The problem is that goldfish can't be kept properly in a 20 gallon. I wish that wasn't the case but I've seen that same problem a few times. You'd have way better results with tropical fish in a 20. If you must keep them, try to keep the temp at about 70° max and feed them very lightly. Purigen would help a little, but it won't change the fact that these are messy fish in a small tank.
 
Some observations since acquiring the LEDs and a PAR meter. As I have mentioned before, the Chinese LEDs were a big improvement over a 20 year old MH/Actinic system.

I am a bit surprised at how little light some of these corals need to grow and prosper. And how much some of them soak up.
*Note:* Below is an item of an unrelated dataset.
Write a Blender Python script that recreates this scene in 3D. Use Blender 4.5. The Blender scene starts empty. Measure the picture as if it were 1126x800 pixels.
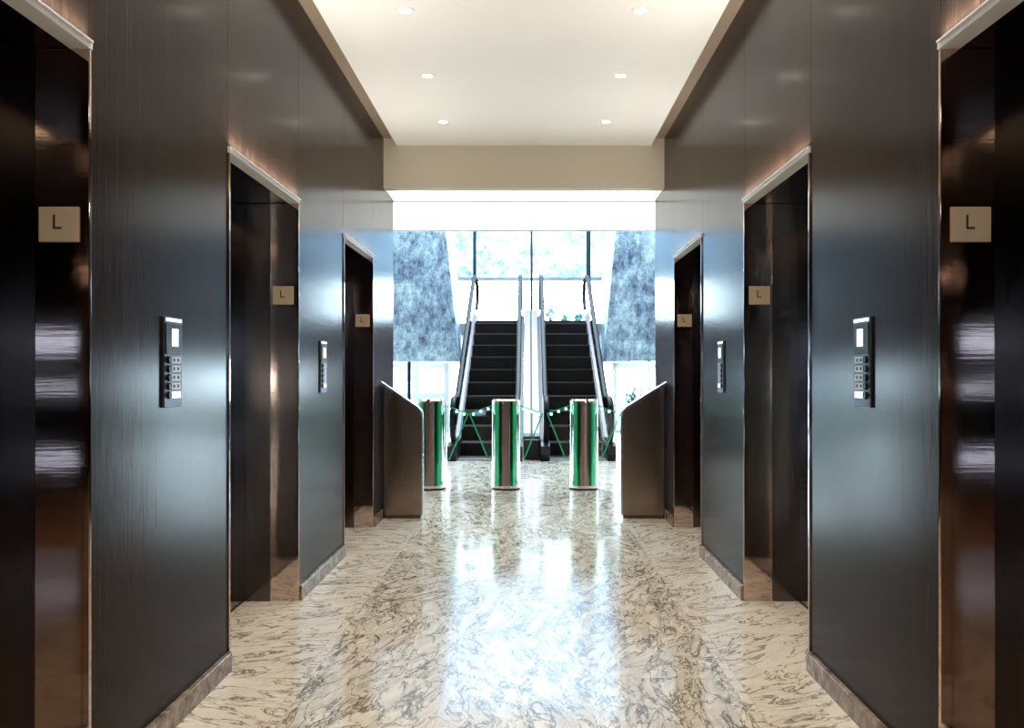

Common Acros are doing well from 280-500 PAR, many of the Acros are growing well at 300 PAR.
Fancier Acros (you know who you are...) seem to need 400-+500 PAR and very careful handling as bleaching is just a nudge away from the light values they prosper at. This may well be one of the reasons, besides low tolerance for phosphates, that these corals sometimes don't do well. High flow is also needed if high PAR values are used.
Capricornus seems to like about 200-300 PAR
GSP can grow at 50 PAR, but do better at 120-180 PAR
Zoas are about the same, but really do well at even higher PAR levels like 400.
Frogspawn and hammers seem to like 200-300 PAR
Mushrooms grow from an amazing 10 PAR and stop growing at about 300-400 PAR
Soft corals would grow from 50 PAR to 500 PAR, it just varies its length.
Green leather coral liked 100-200 PAR
Large green torch coral liked 200 PAR fine.
Trumpets and most millipora liked 350-500 PAR
Clams seem to like all you can give them. At least 400 PAR and in my frag system they get boosts of 1200 PAR for a few minutes out of every hour.

These are just general observations, they don't take into account flow and water quality, which I have done my best to optimize.
Will be making similar tests as I move from Chinese LED panels to broader spectrum LED panels soon.